[Simh] Simulating a GT40

Mark Pizzolato Mark at infocomm.com
Wed Sep 5 06:16:48 EDT 2018


On Tuesday, September 4, 2018 at 12:21 PM, Timothe Litt wrote:
> On 04-Sep-18 15:09, Paul Koning wrote:
> > On Sep 4, 2018, at 3:06 PM, Lars Brinkhoff <lars at nocrew.org> wrote:
> > > Timothe Litt wrote:
> > > > If a ROM device is added to the -11, I suggest that:
> > > > a) It be capable of multiple units
> > > > b) each unit with a start address (in I/O space) & length
> > >
> > > I was going to do this, but I quickly learned that a SIMH 
> > > unit can't have a base address of its own.  All units share 
> > > the address region defined by the governing device.
> > 
> > Another way to handle ROM would be to have a switch on the 
> > LOAD command that tells it to permit binaries that have load 
> > addresses in I/O space.  Then your current ROM devices config 
> > would be "whatever is loaded by the load commands I have issued".
>
> That's an interesting approach, but it may or may not provide the 
> correct length.  And it doesn't handle power-on boot/dip switches.

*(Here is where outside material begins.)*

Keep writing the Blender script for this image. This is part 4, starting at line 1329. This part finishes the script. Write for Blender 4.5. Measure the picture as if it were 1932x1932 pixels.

All true.  Your general suggestion are 100% appropriate for a general
ROM solution.

A while back, someone came along wanting to submit a simulator for 
multiple MRV11-Ds which seemed to have the ability to have several 
different blocks of ROM and/or RAM.  The proposed implementation 
changed the DEVICE, DIB structures.  Additionally there would be 
complex issues about memory was represented and programmatically 
accessed in the simulator.  Due to the extensive changes required in 
many places, this didn't get accepted.

I would hope that support for the full MRV11-D functionality would
also be part of the general ROM solution.

The simh generic approach to booting devices has each device supply 
code which implements its boot activity.  This functionality goes back 
to the earliest simh implementation and has allowed the plethora of 
PDP11 models to be implemented in a single simulator without having
to support the many different system specific boot mechanisms.

This built-in, per device, boot support is orthogonal to the specific goal 
of adding generic ROM capabilities to the PDP11 simulator.

You had said:
> With this architecture, adding a boot (or device) ROM becomes as 
> simple as distributing the ROM image.  

Absolutely.

> And SimH doesn't have to compile-in every ROM.  

There is absolutely no intention of compiling-in every ROM image.  In 
all simulators that have ROMs that are part of the simulator, a user can 
load absolutely any data they want in the ROM in their configuration 
file or by hand.  The built-in ROM functionality for the VAX simulators 
provides the default ROM in the event that a user hasn't loaded a 
different one.  This default behavior serves 99%+ of the use cases 
without a user having to hunt for a separate ROM image before they 
get to doing what they really want to do, which normally is interacting 
with the running simulator rather dealing with complicated steps 
getting it started.

The simh per device boot code (and boot ROMs for that matter) are 
merely shortcuts for getting the system started.  It saves the user all the 
tedium of manually toggling in the boot program into memory via the 
front panel... :-)  Having default ROM images built into the simulator are 
merely similar steps to reducing the amount of switch toggling.
 
> And it would bring us closer to being able to handle PDP-11 host and 
> network boot.

A ROM could be used to network boot a PDP11 just as it could be used to
boot from a disk.  The network (XQ) and all disks are already bootable in 
the PDP11 simulator with the per device boot mechanisms.